Professional support
Consult an accountant or tax advisor to help you understand Division 7A and its potential impact on your business transactions.


  • Meticulous records
    Maintain detailed records of ALL transactions between the company and its shareholders and associates.

This includes:

  • Payments of any kind (drawings, salaries, reimbursements etc)
  • Loans (both to and from the shareholder/associate)
  • Debt forgiveness
  • Use of company assets (eg property, vehicles)

Supporting evidence
Every transaction must be backed by clear documentation such as invoices, loan agreements, board minutes authorising actions or asset usage agreements.


Written agreements are mandatory
Any loans between the company and its shareholders/associates require formal written Division 7A compliant loan agreements. These agreements must include:

Minimum interest rate – At or exceeding the ATO benchmark rate.

Maximum term – Usually 7 years (25 years in specific circumstances).

Clearly defined repayment schedule – Stipulating minimum yearly repayments.

Stay updated on interest rate changes
Periodically review the ATO benchmark interest rate and adjust your loan interest rates to maintain compliance.


Meet your repayment obligations
Strictly follow the repayment schedule outlined in your loan agreement. Missing payments can render the agreement void and potentially trigger Division 7A issues.

Document everything
Maintain detailed records of all loan related transactions including payments issued, interest accrued and charged and any adjustments made due to interest rate changes.


Regular reviews
Partner with your accountant or advisor to conduct periodic reviews (eg annually) and assess your company’s Division 7A position.

Addressing issues head on
If you discover any potential non-compliance or past discrepancies, immediately seek professional guidance to rectify the situation and potentially disclose the issues to the ATO.

Knowledge is power
Educate yourself, your fellow shareholders/directors and advisors on the fundamental principles of Division 7A to minimise risks.

Monitor for changes
Stay informed about ATO resources, announcements and any updates related to Division 7A rules or interest rates.

Important reminders

This is a guide – not a substitute
This checklist provides general guidance.
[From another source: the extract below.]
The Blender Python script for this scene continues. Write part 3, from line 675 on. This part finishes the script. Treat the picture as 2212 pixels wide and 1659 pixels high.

Your business’s specific circumstances require tailored advice from a qualified accountant or tax advisor.

Proactive compliance matters
Accurate record keeping, timely reviews and a detailed oriented approach in all transactions with shareholders/associates are essential for protecting your business and avoiding costly Division 7A complexities.

By diligently applying this checklist to your business practices, you’ll significantly enhance your Division 7A compliance posture and ensure that your company operates confidently within the boundaries of tax law.